Review date: Oct. 16, 2012

I yearn for the carefree days when my relationship with Dan Snaith was noncommittally cool, easygoing and melodic, the days before I started really thinking hard about what his music as Caribou and Daphni did for me. But the thought of blowing up these small-scale, nice-enough but ragged pieces to the proportions of fully legit dance tracks through criticism is an empty and dishonest chore. It’s not as lacking as I suspected it to be, but it conceals no secrets, which could be a very accessible and generous position if you chose to overthink it. But it’s a far cry from revealing some new truth. Jiaolong is Snaith doing dance music, they say, even though he already kind of did dance music on the last Caribou album, Swims, which, like black tea, was fine going down but created a nauseous, insistent hunger for something of substance.

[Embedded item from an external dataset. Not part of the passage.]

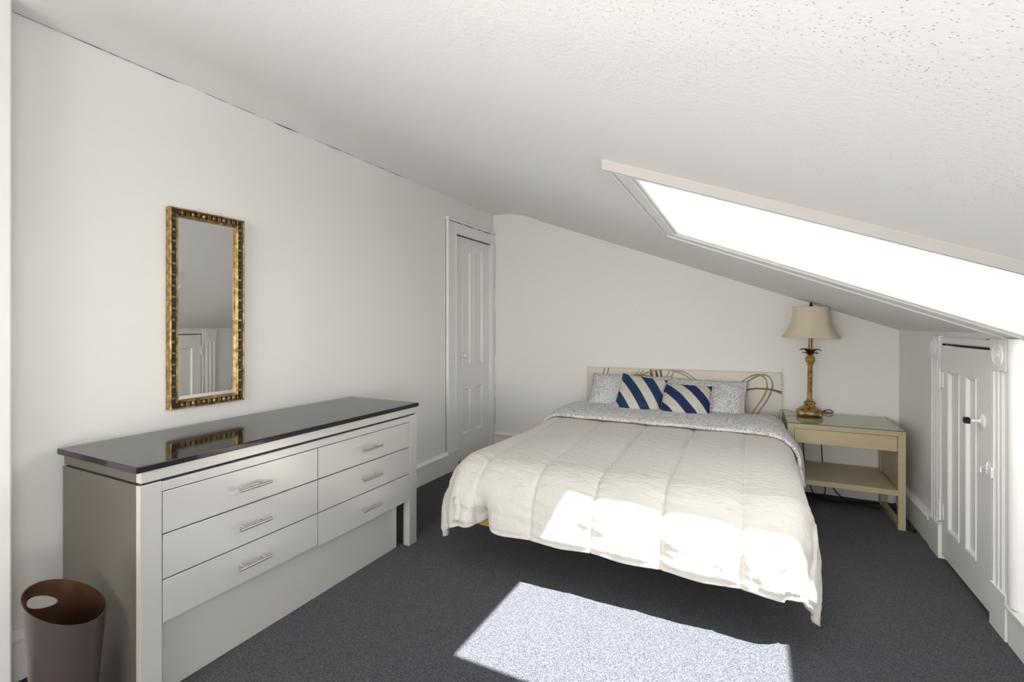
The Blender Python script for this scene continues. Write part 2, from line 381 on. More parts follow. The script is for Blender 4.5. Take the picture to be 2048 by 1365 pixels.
# ------------------------------------------------------------------ baseboards
def basepoly(h, t=.022): return [(0, 0), (t, 0), (t, h - .035), (t * 1.35, h - .030), (t * 1.35, h - .018), (t * .7, h - .008), (t * .35, h), (0, h)]
def base(name, axis, a, b, x0, sgn, h, label, h2=None):
    mb = MB(); P = basepoly(h); Q = basepoly(h2 or h); n = len(P)
    vs = []
    for t, PP in ((a, P), (b, Q)):
        for p, z in PP: vs.append((x0 + sgn * p, t, z) if axis == 'y' else (t, x0 + sgn * p, z))
    mb.add(vs, [tuple(range(n))[::-1], tuple(range(n, 2 * n))] + [(i, (i + 1) % n, n + (i + 1) % n, n + i) for i in range(n)])
    return struct(obj(name, mb, 'trim', bevel=.002), label, 'baseboard')
base('baseboard_left', 'y', .655, 3.208, XL, 1, .165, 'white baseboard along the left wall behind the dresser')
base('baseboard_back', 'x', XL + .01, XR - .03, YB, -1, .178, 'white baseboard along the end wall behind the bed', .228)
base('baseboard_right', 'y', 3.30, YB - .03, XR, -1, .168, 'white baseboard between low closet door and far corner')
base('baseboard_front_right', 'y', YR, 2.415, XR, -1, .16, 'white baseboard at lower right edge nearest the viewer')
# ------------------------------------------------------------------ closet door, left wall
d1 = struct(empty('door_1', (XL, D1a, 0)), 'narrow tall white panelled closet door in far left corner', 'door')
def L(o): o.matrix_parent_inverse = Matrix.Translation(-Vector(o.parent.location)); return o
def panel_leaf(mb, X, sg, y0, y1, z0, z1, panels, th=.035, rec=.010):
    # slab whose face at X (normal sg along x) carries recessed panels with sloping mouldings
    ys = sorted({y0, y1} | {p[0] for p in panels} | {p[1] for p in panels}); zs = sorted({z0, z1} | {p[2] for p in panels} | {p[3] for p in panels})
    for a, b in zip(ys, ys[1:]):
        for c, d in zip(zs, zs[1:]):
            hit = [p for p in panels if p[0] <= a and p[1] >= b and p[2] <= c and p[3] >= d]
            if not hit: mb.add([(X, a, c), (X, b, c), (X, b, d), (X, a, d)], [(0, 1, 2, 3)])
    for p in panels:
        prev = [(p[0], p[2]), (p[1], p[2]), (p[1], p[3]), (p[0], p[3])]; px = X
        for ins, dp in ((.003, -.003), (.010, -.001), (.018, rec), (.022, rec + .001)):
            cur = [(p[0] + ins, p[2] + ins), (p[1] - ins, p[2] + ins), (p[1] - ins, p[3] - ins), (p[0] + ins, p[3] - ins)]; cx = X - sg * dp
            for i in range(4): mb.add([(px, *prev[i]), (px, *prev[(i + 1) % 4]), (cx, *cur[(i + 1) % 4]), (cx, *cur[i])], [(0, 1, 2, 3)])
            prev, px = cur, cx
        mb.add([(px, *q) for q in prev], [(0, 1, 2, 3)])
    B = X - sg * th
    mb.add([(B, y0, z0), (B, y1, z0), (B, y1, z1), (B, y0, z1)], [(0, 3, 2, 1)])
    for q in (((y0, z0), (y1, z0)), ((y1, z0), (y1, z1)), ((y1, z1), (y0, z1)), ((y0, z1), (y0, z0))):
        mb.add([(X, *q[0]), (X, *q[1]), (B, *q[1]), (B, *q[0])], [(0, 1, 2, 3)])
mb = MB(); pn = [(3.47, 3.607, .835, 1.825), (3.645, 3.815, .835, 1.855), (3.47, 3.607, .25, .645), (3.645, 3.815, .25, .65)]
panel_leaf(mb, XL - .012, 1, D1a + .004, D1b - .004, .035, D1z - .006, pn)
leaf = L(obj('door_leaf', mb, 'trim', d1))
kb = MB(); My = Matrix.Rotation(math.pi / 2, 4, 'Y')
kb.lathe([(.019, 0), (.020, .004), (.008, .008), (.008, .022), (.017, .030), (.022, .040), (.021, .050), (.012, .057), (.001, .058)], (XL - .012, 3.46, .92), 20, 0, My)
k_ = obj('door_knob', kb, 'porcelain', leaf, smooth=True); k_.matrix_parent_inverse = Matrix.Identity(4)
kh = MB(); kh.box(XL - .012, XL - .009, D1a + .006, D1a + .016, .90, .935)
k_ = obj('latch_plate', kh, 'bronze', leaf); k_.matrix_parent_inverse = Matrix.Identity(4)
mb = MB()
for z0, z1 in ((0, 1.935),):
    mb.prism([(XL, 3.208), (XL + .022, 3.208), (XL + .024, 3.222), (XL + .016, 3.228), (XL + .016, 3.325), (XL + .020, 3.333), (XL + .010, 3.345), (XL, 3.345)], 'z', .165, 2.03)
    mb.prism([(XL, D1b), (XL + .012, D1b), (XL + .016, D1b + .01), (XL + .016, YB - .002), (XL, YB - .002)], 'z', 0, 2.03)
mb.box(XL, XL + .0155, 3.228, YB - .002, D1z, 2.03)
mb.box(XL - .002, XL + .03, 3.205, 3.345, 0, .165)
mb.prism([(XL, 2.03), (XL + .028, 2.03), (XL + .034, 2.04), (XL + .030, 2.052), (XL, 2.054)], 'y', 3.200, YB - .002)
mb.box(XL - .05, XL, D1a - .001, D1a + .003, 0, D1z); mb.box(XL - .05, XL, D1b - .003, D1b + .001, 0, D1z)
L(obj('door_casing', mb, 'trim', d1, bevel=.0015))
for z in (1.55, .30):
    hb_ = MB(); hb_.tube([(XL - .006, D1b - .004, z), (XL - .006, D1b - .004, z + .09)], .006, 10); hb_.box(XL - .0125, XL - .009, D1b - .03, D1b - .004, z + .005, z + .085)
    L(obj('hinge', hb_, 'trim', d1, smooth=True))
gp = MB()
gp.box(XL - .011, XL + .0005, D1a + .003, D1b - .003, D1z - .0040, D1z - .001)
for a, b in ((3.24, 3.42), (3.46, 3.60), (3.68, 3.72), (3.78, 3.90)): gp.box(XL + .0155, XL + .0167, a, b, 2.024, 2.0285)
gp.box(XL + .0005, XL + .0012, 3.2035, 3.2075, .17, 2.03)
for a, b in ((.25, .5), (.56, .62), (.9, 1.3), (1.5, 1.95)): gp.box(XL + .0155, XL + .0166, YB - .006, YB - .003, a, b)
tag(L(obj('paint_crack', gp, 'gap', d1)), 'dark cracks where the casing has pulled away')
# ------------------------------------------------------------------ knee-wall door, right wall
d2 = struct(empty('door_2', (XR, D2a, 0)), 'low white closet door in the right knee wall', 'door')
mb = MB(); pn = [(2.715, 2.835, .175, .955), (2.905, 3.055, .175, .955)]
XF = .850
panel_leaf(mb, XF, -1, D2a + .012, D2b - .006, .025, D2z - .008, pn, .034)
leaf2 = L(obj('door_leaf', mb, 'trim', d2))
PI2 = Matrix.Identity(4)
def sub2(o): o.matrix_parent_inverse = PI2; return o
Mx = Matrix.Rotation(-math.pi / 2, 4, 'Y')
kb = MB(); kb.lathe([(.030, 0), (.031, .003), (.024, .007), (.012, .009), (.010, .012)], (XF, 2.655, .782), 24, 0, Mx)
rose = sub2(obj('knob_rose', kb, 'porcelain', leaf2, smooth=True))
kb = MB(); kb.lathe([(.009, .008), (.006, .022), (.0075, .034), (.0075, .038), (.004, .042)], (XF, 2.655, .782), 14, 0, Mx)
sub2(obj('knob_shank', kb, 'porcelain', leaf2, smooth=True))
kb = MB(); M4 = Matrix.Translation((XF - .050, 2.655, .782)) @ Matrix.Rotation(.15, 4, 'X')
for a in range(4):
    R = M4 @ Matrix.Rotation(a * math.pi / 2, 4, 'X'); kb.box(-.009, .009, -.011, .011, .0075, .011, 0, R)
kb.box(-.002, .002, -.009, .009, -.009, .009, 0, M4)
tag(sub2(obj('spindle_end', kb, 'gap', leaf2)), 'black square spindle end with the knob missing')
for z in (.865, .205):
    hb_ = MB(); hb_.tube([(XF - .006, D2b - .002, z), (XF - .006, D2b - .002, z + .085)], .0055, 10); hb_.ball((XF - .006, D2b - .002, z + .09), .006, .006, .008); hb_.ball((XF - .006, D2b - .002, z - .005), .006, .006, .008)
    hb_.box(XF - .003, XF + .001, D2b - .03, D2b - .004, z + .004, z + .08); hb_.box(XF - .005, XF + .0135, D2b + .002, D2b + .022, z + .004, z + .08)
    L(obj('hinge', hb_, 'trim', d2, smooth=True))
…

Jiaolong speaks in a more comprehensible language because it’s not florid psych-pop, but as with Caribou, I do not see a way to become anything other than a spectator of this music. Sometimes you’re a spectator because something is impressive and grand, but more often you’re a spectator because everyone else is having a great time at the party and you’re out on the lawn looking in, bitter for all the wrong reasons, and that wrongheaded bitterness is eating away at your life force, perhaps for good, with your full knowledge and consent but you can’t stop.

There are definitely some things wrong here, though. It’s not that Jiaolong was created quickly, as on-the-fly prep work for DJ sets, and then pressed into records and subsequently collected for people to "really get into." Those aggressive deadlines have actually resulted in something that, while not raw itself, will signify "raw" to people who think dance music is overwhelmingly slick and lacking in personality. In a recent interview with Philip Sherburne, Snaith name-checked Theo Parrish three separate times, just in case anyone doubted his intentions. Another box checked: the hardware/analog cred that comes with a modular synth kit. But his synth work here sounds deliberately poorly integrated and sourly patched, giving the mix a pallid, top-heavy feel, even on "Ye Ye," which is supposed to be some sort of slamming techno choon but whose 8-bit arpeggio never finds a way of contributing to its surroundings. It’s like these gawky synth lines, paired with these chunky, Parrish-indebted shuffles, are trying to intercede on Snaith’s behalf to remind you that this is Creative, Original Dance Music. The Steve Miller Band sky-prog synth line on "Cos-Ber-Zam – Ne Noya (Daphni Mix)," on the other hand, might just be an in-joke. What haunts Jiaolong, as with Dan Snaith’s more carefully composed music, is the feeling that some crucial part is missing, some bridge or tunnel, refrain, coda, or balustrade that would bridge the gap between social media mentions and your actual feelings. But nope.